3. Iranian Culture Prior to the Revolution 

Before the 1979 Revolution, Iran was a bustling society with more cultural, societal, and political freedoms than most of its neighbors. The University of Tehran educated both men and women and many Iranian students would study abroad in the U.S. or Europe. Women became very active in all realms of society, and frequently held public office. In 1975, the Family Protection Law granted custody and divorce rights to women. Secularism was encouraged and sometimes celebrated, much to the frustration of the conservative population and the Shia cleric. However, rapid secularization made many uncomfortable and frustrated, as the hijab became stigmatized and many women were demonized for donning conservative Islamic dress. In the end, the modernizing culture combined with limits on free speech and civil liberties clashed and led to protests and riots against the Shah. 

4. The SAVAK 

The SAVAK was the Iranian intelligence and security organization during the Shah’s reign. It was established with the help of the U.S.’ CIA in 1957. The SAVAK primarily served to protect the state and the Pahlavi government by regulating media, performing surveillance, and punishing dissidents. The Shah claimed that his enemies came from two sources - the “Red Threat,” communist guerrillas, and the “Black Threat”, the Iranian dissidents and Muslim clerics.
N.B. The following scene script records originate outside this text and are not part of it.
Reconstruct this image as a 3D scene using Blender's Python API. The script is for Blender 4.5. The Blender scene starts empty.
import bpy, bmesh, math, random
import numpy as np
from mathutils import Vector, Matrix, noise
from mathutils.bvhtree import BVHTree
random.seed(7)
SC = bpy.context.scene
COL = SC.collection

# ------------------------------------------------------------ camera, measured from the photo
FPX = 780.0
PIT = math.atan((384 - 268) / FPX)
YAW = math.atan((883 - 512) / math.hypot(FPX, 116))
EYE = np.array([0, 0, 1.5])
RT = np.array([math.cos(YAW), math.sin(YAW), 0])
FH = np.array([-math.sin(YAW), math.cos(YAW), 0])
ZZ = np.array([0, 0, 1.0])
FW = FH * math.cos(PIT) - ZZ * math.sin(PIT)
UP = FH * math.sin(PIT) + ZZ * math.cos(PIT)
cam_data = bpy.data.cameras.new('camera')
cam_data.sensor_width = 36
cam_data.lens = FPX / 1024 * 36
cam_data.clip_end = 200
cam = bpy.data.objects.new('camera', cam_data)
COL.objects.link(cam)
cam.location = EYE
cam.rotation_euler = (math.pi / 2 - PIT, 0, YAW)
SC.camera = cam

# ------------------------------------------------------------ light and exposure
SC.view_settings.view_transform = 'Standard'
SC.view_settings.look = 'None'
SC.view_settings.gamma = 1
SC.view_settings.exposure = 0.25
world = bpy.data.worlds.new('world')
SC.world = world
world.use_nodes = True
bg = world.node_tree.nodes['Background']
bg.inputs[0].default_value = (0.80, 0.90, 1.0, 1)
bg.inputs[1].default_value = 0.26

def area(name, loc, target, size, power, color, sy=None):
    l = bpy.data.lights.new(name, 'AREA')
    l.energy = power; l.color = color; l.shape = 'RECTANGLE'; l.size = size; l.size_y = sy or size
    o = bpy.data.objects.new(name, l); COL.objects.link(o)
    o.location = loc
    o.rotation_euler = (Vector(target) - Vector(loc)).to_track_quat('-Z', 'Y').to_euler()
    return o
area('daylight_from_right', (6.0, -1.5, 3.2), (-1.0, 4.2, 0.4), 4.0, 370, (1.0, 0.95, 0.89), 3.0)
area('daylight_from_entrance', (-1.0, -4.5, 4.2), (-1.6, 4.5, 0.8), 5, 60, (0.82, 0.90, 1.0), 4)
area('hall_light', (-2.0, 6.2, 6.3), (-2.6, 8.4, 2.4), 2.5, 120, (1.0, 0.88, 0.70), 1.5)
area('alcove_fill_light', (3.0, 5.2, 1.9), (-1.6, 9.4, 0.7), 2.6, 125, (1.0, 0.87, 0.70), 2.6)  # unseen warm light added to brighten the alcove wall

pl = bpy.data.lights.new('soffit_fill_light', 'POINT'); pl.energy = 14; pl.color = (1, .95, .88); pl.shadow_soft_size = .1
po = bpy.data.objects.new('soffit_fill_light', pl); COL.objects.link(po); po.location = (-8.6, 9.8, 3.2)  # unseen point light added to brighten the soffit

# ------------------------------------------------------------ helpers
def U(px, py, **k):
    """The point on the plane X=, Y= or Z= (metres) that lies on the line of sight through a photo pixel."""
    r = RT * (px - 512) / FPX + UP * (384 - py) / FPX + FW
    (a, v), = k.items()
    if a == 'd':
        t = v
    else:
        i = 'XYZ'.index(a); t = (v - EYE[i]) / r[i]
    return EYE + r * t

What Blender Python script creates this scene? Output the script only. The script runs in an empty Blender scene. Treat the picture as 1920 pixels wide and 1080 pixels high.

5. Reasons for the Revolution 

In 1977, Iranians began to protest for civil liberties, social justice, and a left-leaning economic system. Citizens were frustrated with the growing divide in social classes, the worsening economic situation, the actions of the Shah and the SAVAK, and for some, the abandonment of the country’s religiosity. Demands included wage increases, workers’ benefits, the return of Ayatollah Khomeini, and dissolution of the one-party system. Most of the population did not protest in support of an Islamic regime, rather, they advocated for communism, socialism, or a similar change in government. Many communist dissidents were arrested, and thus gained sympathy and the devotion of society. Capitalism became a symbol of Western power and intervention and was therefore rejected by many Iranian youth. An overwhelming number of Iranians flooded the streets for months on end, each for their own reasons and beliefs, until the Shah fled the country on January 16, 1979. The Islamic Republic of Iran was established April 1, 1979.